Depuis belle lurette, la jeunesse de Diffa attendait avec impatience une rare occasion pour se distraire. Voilà cinq longues années en effet qu’elle n’a plus droit à de véritables manifestations culturelles de grande portée à cause de la situation sécuritaire qui sévit dans la région. Cette crise sécuritaire imposée aux Nigériens par des terroristes a mis en veille, voire à l’agonie les activités culturelles et instauré une monotonie dans la vie des jeunes en les privant des moments de récréation et d’épanouissement pourtant si importants. La journée du samedi 14 mars 2020 a été une date mémorable pour ces milliers de jeunes de la capitale du Manga, puisqu’elle a rompu la monotonie qui engourdit cette jeunesse en mal d’évasion.
Et pour cause, c’est ce jour que le jeune artiste rappeur nigérien, bien aimé du public, Barakina a animé un concert à la maison des jeunes et de la culture (MJC) de Diffa. Ils étaient des centaines des jeunes filles et garçons, mélomanes de la ville de Diffa à prendre d’assaut cette enseigne pour assister au concert qu’organisait cet artiste de la musique moderne nigérienne dans le cadre de sa deuxième tournée nationale à l’occasion de la sortie de son second album de 18 titres. Les gradins de la MJC étaient bondés d’un public quasi hystérique occupant de temps en temps même le podium. Téléphones portables à la main pour des séquences de selfies avec leur star, ou pour des photos de groupe entre amis afin d’immortaliser ce moment de retrouvailles joyeuses plutôt rares dans cette ville. Une ville qui, depuis plusieurs années, n’accueille pratiquement plus des telles manifestations pour des raisons sécuritaires.
Avant de monter sur scène, certains artistes locaux se sont produits pour tenir en haleine le public qui remplissait progressivement l’estrade de la MJC en attendant la star du jour. C’est dans un style vestimentaire décontracté que Barakina monta sur scène avec un bonnet rouge bien posé à son dreadlocks, une paire de lunettes noir-miroir aux yeux, une écharpe verte au cou surmontant un pullover rayé et un pantalon noir. La tribune s’enflamme, des cris de joie accueillent l’artiste lorsqu’il surgit du couloir. A cet instant précis, un cordon humain a dû être formé pour maitriser la foule en liesse voulant envahir le podium, le tout sous l’œil vigilant de la police nationale veillant à la sécurité des lieux. Barakina est sur scène pour répéter quelques-uns des titres de son nouvel album, «Le Guide».

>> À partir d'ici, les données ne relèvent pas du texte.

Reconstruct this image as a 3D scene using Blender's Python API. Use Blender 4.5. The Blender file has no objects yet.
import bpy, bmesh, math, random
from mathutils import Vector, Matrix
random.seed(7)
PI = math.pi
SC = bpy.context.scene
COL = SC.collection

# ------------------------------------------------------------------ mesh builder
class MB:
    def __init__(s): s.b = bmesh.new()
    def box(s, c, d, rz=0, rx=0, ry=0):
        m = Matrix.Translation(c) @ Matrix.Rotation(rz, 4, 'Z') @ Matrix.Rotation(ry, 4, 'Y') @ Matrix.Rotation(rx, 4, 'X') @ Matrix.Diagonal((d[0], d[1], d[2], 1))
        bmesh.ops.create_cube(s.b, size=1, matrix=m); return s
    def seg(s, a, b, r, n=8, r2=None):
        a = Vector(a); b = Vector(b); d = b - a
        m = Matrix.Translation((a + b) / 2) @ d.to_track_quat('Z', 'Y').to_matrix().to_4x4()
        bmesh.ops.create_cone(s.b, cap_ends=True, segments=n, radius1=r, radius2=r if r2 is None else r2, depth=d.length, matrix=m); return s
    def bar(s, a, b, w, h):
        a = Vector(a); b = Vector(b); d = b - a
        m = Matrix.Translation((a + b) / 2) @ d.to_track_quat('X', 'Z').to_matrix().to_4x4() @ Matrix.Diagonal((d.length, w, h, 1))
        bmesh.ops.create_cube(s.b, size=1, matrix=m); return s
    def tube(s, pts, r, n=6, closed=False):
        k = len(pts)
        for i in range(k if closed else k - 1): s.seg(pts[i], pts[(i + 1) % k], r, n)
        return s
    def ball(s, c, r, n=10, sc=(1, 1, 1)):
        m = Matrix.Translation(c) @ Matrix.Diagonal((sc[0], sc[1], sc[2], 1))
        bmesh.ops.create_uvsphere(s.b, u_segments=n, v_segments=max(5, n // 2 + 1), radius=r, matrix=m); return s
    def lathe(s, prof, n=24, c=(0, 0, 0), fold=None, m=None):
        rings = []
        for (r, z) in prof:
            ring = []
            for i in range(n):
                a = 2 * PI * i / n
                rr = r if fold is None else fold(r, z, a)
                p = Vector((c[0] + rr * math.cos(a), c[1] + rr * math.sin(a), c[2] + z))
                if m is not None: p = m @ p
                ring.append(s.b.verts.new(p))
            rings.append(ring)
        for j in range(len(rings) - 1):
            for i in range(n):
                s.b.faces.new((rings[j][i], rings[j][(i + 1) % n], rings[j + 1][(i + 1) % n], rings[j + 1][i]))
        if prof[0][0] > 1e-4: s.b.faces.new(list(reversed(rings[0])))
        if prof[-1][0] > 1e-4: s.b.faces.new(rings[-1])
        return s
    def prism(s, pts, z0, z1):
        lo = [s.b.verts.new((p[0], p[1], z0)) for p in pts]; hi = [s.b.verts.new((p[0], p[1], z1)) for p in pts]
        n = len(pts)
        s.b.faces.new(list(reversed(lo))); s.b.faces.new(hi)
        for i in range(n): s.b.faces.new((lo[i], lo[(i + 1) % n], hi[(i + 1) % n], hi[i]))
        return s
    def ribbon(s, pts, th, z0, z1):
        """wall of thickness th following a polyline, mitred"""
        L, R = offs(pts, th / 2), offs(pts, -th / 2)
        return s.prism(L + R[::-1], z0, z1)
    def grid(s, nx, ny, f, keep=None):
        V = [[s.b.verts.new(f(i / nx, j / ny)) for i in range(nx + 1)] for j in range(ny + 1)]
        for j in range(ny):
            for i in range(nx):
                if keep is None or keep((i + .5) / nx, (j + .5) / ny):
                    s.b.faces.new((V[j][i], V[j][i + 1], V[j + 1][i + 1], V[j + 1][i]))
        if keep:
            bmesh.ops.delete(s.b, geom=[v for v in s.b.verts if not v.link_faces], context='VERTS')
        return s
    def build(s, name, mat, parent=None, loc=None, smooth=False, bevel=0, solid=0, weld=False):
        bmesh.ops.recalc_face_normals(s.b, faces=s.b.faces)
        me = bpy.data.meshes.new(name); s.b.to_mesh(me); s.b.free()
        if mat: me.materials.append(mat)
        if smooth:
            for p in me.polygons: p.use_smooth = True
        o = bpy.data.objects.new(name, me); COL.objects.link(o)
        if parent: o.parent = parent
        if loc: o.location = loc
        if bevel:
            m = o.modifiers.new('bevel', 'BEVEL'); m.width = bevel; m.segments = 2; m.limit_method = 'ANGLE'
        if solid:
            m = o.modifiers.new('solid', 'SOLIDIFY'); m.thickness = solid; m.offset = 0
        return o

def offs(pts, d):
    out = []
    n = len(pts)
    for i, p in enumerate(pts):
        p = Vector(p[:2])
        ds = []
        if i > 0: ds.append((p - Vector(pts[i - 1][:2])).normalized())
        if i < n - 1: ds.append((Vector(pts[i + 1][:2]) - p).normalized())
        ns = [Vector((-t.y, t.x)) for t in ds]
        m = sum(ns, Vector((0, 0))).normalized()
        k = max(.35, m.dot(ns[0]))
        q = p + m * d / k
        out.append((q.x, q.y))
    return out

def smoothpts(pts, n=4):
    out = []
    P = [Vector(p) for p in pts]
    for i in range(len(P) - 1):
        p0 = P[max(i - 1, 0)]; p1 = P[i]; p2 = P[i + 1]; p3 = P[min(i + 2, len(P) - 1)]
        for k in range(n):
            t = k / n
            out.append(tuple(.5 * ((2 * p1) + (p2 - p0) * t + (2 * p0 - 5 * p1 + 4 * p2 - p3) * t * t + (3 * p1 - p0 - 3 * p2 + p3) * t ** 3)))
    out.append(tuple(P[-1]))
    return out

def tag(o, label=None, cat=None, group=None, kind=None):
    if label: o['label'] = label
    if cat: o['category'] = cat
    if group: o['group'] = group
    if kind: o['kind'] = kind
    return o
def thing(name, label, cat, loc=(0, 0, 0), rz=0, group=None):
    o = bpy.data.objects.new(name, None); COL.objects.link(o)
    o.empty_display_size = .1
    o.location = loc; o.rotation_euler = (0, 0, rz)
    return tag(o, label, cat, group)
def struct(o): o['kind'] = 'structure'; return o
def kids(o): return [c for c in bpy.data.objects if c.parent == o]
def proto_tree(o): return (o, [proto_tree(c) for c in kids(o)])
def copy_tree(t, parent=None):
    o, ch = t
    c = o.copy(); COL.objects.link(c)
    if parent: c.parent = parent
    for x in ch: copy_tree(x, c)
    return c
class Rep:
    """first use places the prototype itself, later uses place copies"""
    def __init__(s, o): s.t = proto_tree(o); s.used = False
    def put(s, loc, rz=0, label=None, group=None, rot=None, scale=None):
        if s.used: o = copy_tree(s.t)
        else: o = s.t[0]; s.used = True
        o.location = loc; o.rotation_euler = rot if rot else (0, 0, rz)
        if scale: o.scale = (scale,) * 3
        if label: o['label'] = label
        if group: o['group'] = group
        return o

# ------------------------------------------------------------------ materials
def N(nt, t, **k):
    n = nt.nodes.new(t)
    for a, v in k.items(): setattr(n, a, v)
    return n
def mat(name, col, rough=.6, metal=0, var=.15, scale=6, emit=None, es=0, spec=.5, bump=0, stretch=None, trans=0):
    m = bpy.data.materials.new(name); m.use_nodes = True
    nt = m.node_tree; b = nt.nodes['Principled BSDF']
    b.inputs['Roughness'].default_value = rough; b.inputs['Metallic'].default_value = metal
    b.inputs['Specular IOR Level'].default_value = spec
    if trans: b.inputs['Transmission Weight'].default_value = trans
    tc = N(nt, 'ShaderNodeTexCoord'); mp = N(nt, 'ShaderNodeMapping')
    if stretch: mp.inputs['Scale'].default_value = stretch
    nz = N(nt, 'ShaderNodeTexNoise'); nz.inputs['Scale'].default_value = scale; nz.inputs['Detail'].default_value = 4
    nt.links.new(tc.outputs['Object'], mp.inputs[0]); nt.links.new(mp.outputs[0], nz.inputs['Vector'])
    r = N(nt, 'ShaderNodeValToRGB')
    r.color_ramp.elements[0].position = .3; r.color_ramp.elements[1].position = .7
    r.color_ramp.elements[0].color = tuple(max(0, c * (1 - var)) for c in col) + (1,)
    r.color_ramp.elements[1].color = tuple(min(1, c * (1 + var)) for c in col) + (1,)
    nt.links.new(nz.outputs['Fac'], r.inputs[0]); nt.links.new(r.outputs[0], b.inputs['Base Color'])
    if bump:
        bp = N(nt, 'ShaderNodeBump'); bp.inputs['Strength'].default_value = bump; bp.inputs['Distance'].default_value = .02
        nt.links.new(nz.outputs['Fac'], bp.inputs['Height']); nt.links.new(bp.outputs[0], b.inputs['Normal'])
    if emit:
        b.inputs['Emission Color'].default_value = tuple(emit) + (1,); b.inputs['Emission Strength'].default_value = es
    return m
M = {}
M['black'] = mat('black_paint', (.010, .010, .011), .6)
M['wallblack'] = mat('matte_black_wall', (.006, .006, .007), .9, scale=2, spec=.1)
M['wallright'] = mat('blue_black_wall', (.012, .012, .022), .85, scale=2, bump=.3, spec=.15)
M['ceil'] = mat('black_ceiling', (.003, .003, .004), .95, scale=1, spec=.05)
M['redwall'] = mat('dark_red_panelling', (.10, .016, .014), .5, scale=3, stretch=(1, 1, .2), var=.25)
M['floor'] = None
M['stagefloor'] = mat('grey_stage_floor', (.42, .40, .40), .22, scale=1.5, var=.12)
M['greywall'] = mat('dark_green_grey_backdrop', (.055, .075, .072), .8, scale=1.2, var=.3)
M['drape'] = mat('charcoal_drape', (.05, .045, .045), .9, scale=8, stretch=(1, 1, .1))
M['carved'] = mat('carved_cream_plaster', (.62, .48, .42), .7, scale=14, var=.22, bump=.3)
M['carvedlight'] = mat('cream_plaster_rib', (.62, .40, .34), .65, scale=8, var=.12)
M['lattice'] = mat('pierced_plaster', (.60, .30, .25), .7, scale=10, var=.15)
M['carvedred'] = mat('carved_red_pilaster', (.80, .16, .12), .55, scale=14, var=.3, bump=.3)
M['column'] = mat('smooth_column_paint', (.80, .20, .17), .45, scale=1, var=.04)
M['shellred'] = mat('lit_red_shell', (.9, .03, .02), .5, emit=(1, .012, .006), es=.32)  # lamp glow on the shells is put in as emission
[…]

L’excitation monte crescendo, titre après titre, l’adrénaline monte d’un cran. L’ambiance atteint son paroxysme lorsque l’hôte de la jeunesse a décidé de produire de façon interactive avec son public. Il galvanise la foule en improvisant un karaoké et n’hésitant pas à s’engouffrer parmi les jeunes mélomanes pour esquisser quelques pas de danse avec eux. Il y passe plus d’une bonne heure d’horloge à se produire pour égayer le public, partager cette joie de vivre et lui apporter son soutien. En venant se produire à Diffa, l’artiste voulait apporter un double message, celui de la solidarité envers les jeunes de la région, dépourvus d’occasions d’épanouissement depuis plusieurs années mais aussi celui d’espoir car, la sécurité est en train d’être restaurée dans cette ville, estime-t-il. L’organisation réussie du concert est l’illustration de ce retour à la sérénité. L’engouement suscité et la mobilisation massive sont la preuve que, malgré l’insécurité, les jeunes diffalais n’ont pas renoncé à leur désir de vivre une vie épanouie à l’instar de ceux des autres régions du pays. Barakina leur apporte ainsi le réconfort et espère que désormais plus rien n’empêchera à cette jeunesse de Diffa de retrouver ce qu’elle a perdu durant ces dernières années : le droit à l’épanouissement.